Mexico Border City Wants U.N. Peacekeepers
Business groups in the Mexican border city of Ciudad Juarez said Wednesday they are calling for United Nations peacekeepers to quell the drug-related violence that has given their city one of the highest homicide rates in the world.
Groups representing maquiladora assembly plants, retailers and other businesses said they will submit a request to the Mexican government and the Inter American Human Rights Commission to ask the U.N. to send help.
"This is a proposal ... for international forces to come here to help out the domestic (security) forces," said Daniel Murguia, president of the Ciudad Juarez chapter of the National Chamber of Commerce, Services and Tourism. "There is a lot of extortions and robberies of businesses. Many businesses are closing."
The government has sent more than 5,000 soldiers to the city across the border from El Paso, Texas, but killings, extortions and kidnappings continue.
Ciudad Juarez has had 1,986 homicides through mid-October this year averaging seven a day in the city of 1.5 million people.
"We have seen the U.N. peacekeepers enter other countries that have a lot fewer problems than we have," Murguia said.
The groups appeared to be motivated by a sense of desperation and deep disappointment with the government's efforts to control crime in the city.
Soledad Maynez, president of the Ciudad Juarez Association of Maquiladoras, said the joint police-army operation to quell killings and crime have yielded no results.
Maynez said business and civic groups want U.N. peacekeepers or advisers in Ciudad Juarez.

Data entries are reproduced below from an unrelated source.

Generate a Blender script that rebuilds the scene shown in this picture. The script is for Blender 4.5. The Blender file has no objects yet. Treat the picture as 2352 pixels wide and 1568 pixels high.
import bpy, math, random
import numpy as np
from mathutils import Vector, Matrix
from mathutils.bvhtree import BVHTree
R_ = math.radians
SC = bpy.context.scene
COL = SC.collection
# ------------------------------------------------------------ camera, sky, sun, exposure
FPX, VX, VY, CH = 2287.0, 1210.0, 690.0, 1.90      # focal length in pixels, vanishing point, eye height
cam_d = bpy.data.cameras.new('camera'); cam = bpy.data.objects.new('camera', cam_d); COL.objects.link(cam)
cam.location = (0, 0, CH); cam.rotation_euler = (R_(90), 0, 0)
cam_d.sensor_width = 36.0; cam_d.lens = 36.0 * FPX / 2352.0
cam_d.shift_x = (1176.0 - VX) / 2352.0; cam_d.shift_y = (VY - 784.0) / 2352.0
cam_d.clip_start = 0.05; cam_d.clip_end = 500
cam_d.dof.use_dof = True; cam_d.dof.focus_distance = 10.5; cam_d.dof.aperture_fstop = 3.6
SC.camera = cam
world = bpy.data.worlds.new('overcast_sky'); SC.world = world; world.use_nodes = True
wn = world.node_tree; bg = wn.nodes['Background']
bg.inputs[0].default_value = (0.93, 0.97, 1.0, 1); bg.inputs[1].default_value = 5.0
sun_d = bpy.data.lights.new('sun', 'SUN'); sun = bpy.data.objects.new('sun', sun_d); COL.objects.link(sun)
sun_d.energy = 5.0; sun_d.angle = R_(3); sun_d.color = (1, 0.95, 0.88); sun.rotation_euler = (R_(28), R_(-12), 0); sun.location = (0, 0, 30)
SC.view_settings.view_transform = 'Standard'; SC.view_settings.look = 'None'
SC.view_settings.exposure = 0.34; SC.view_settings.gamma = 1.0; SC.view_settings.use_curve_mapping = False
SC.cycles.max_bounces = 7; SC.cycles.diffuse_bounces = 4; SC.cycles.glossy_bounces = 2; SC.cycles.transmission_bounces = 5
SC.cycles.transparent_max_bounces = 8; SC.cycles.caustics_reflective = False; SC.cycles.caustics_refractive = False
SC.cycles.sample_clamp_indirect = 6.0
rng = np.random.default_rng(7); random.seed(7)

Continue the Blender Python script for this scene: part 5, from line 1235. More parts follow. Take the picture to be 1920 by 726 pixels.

"What we are asking for with the blue helmets (U.N. peacekeepers) is that we know they are the army of peace, so we could use not only the strategies they have developed in other countries ... but they also have technology," Maynez said.
Mexican troops have both helped train new local police recruits and taken on some patrolling tasks in the city.
But a turf battle between rival drug gangs has not yielded, and extortionists and thieves some probably related to the drug cartels have taken advantage of the situation to target businesses. Maynez said thousands of shops, stores and other firms have closed or moved out of the city because of the situation.
Maynez said the United States could also contribute to the solution, adding that the U.S. might be forced to in its own interests.
"We know that sooner or later, the violence will spill over into our sister city of El Paso, Texas," he said.